• _Prompt_
Extract the first line through the line containing "from mathutils import Vector" from the listing below, exactly as written.

• _Given data_
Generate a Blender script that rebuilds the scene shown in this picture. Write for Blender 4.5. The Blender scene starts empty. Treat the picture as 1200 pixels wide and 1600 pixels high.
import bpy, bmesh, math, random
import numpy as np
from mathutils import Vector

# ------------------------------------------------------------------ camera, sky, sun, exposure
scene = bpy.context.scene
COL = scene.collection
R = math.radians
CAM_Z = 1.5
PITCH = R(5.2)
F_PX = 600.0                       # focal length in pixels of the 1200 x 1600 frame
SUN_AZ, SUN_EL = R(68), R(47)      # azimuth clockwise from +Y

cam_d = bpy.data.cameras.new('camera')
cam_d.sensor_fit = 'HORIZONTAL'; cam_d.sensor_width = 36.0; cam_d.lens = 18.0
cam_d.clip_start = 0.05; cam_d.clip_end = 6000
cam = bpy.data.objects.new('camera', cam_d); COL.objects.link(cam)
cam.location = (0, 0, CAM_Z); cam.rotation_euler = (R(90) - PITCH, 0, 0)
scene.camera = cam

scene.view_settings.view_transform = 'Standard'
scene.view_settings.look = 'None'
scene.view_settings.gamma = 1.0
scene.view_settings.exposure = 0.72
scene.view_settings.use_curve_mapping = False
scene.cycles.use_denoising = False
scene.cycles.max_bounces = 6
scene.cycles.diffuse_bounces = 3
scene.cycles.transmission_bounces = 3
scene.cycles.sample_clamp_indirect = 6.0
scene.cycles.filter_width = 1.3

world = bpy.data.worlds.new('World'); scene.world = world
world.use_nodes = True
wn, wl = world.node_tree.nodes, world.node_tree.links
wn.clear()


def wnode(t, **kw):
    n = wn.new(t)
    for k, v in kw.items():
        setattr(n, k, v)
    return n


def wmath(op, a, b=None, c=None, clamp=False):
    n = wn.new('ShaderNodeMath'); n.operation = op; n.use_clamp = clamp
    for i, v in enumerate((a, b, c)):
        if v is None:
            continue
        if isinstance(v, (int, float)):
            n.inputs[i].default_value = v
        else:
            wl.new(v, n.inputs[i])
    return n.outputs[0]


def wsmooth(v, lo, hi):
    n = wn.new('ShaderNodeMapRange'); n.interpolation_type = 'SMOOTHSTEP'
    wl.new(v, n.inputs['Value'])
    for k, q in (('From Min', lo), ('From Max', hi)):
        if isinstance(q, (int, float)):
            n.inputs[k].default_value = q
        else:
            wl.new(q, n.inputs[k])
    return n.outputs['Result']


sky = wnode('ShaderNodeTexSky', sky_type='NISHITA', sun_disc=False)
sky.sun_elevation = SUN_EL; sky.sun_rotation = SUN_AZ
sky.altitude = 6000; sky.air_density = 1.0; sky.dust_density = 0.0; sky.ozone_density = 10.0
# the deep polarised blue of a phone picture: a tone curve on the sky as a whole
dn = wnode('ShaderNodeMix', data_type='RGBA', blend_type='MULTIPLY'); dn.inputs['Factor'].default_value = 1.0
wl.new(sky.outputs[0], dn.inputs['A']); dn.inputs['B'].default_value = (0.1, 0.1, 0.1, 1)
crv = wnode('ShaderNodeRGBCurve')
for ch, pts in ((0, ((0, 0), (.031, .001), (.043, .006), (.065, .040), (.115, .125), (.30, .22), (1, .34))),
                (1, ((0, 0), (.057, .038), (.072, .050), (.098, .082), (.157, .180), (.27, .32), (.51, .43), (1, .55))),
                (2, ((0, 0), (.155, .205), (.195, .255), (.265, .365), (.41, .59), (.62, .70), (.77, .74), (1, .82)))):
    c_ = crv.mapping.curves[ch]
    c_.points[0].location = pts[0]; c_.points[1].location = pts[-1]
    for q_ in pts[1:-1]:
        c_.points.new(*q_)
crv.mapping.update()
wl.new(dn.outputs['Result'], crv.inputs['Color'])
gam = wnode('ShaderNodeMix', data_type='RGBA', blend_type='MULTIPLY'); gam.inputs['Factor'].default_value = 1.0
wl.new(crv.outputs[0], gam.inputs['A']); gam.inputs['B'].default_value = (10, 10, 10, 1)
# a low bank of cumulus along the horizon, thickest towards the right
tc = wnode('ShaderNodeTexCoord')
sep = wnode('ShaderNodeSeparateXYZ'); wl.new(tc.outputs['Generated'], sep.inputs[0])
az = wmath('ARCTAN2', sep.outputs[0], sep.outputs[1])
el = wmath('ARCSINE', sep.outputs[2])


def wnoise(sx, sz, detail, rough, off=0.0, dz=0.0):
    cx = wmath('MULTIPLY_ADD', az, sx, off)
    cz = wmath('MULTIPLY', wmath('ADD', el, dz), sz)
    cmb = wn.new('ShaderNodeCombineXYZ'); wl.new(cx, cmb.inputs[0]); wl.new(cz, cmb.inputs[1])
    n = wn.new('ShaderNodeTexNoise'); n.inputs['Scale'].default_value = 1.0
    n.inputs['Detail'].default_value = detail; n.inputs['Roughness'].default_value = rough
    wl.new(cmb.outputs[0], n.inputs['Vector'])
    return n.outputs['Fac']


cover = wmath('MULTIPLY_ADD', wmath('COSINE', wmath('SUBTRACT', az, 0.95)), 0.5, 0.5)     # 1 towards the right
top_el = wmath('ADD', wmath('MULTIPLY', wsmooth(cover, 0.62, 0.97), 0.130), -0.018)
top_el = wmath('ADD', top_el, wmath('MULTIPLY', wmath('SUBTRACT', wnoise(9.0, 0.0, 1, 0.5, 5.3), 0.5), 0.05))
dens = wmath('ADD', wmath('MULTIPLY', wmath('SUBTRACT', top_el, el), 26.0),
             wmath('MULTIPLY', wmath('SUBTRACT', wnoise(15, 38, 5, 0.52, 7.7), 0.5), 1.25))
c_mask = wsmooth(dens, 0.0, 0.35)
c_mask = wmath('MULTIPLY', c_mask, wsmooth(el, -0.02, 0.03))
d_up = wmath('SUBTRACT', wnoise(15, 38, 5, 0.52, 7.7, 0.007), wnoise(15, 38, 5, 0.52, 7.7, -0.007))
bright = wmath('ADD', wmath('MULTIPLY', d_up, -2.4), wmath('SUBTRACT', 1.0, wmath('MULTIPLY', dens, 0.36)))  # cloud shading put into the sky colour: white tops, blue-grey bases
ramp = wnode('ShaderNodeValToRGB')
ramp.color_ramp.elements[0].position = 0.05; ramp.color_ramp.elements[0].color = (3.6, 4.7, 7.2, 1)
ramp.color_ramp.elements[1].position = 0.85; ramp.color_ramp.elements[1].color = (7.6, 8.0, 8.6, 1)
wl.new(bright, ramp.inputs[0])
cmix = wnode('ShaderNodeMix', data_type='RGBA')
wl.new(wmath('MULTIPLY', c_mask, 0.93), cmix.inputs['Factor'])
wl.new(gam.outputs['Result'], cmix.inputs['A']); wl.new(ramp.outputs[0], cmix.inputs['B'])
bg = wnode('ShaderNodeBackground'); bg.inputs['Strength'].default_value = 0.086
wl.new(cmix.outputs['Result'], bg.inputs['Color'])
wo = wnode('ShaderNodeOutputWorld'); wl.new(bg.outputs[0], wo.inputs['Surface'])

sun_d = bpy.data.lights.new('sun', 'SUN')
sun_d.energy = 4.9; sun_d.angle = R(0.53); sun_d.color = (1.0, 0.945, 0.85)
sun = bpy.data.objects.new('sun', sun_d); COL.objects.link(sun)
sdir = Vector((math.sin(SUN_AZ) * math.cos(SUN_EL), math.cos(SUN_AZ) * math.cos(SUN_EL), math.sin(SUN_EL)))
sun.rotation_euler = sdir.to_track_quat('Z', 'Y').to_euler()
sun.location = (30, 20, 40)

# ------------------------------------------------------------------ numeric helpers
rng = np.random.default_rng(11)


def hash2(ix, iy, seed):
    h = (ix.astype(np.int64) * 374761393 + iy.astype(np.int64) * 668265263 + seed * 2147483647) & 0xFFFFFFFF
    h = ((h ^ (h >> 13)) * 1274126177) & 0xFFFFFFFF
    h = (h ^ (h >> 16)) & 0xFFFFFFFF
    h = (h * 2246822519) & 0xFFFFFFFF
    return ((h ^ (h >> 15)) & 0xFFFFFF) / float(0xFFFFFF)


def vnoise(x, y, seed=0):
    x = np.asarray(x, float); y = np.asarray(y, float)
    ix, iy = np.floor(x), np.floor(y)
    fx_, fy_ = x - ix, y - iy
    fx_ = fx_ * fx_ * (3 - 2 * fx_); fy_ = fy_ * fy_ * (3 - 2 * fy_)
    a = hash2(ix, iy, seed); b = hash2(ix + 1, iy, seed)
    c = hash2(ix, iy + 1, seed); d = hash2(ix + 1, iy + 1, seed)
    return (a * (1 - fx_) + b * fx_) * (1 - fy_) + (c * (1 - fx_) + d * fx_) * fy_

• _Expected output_
Generate a Blender script that rebuilds the scene shown in this picture. Write for Blender 4.5. The Blender scene starts empty. Treat the picture as 1200 pixels wide and 1600 pixels high.
import bpy, bmesh, math, random
import numpy as np
from mathutils import Vector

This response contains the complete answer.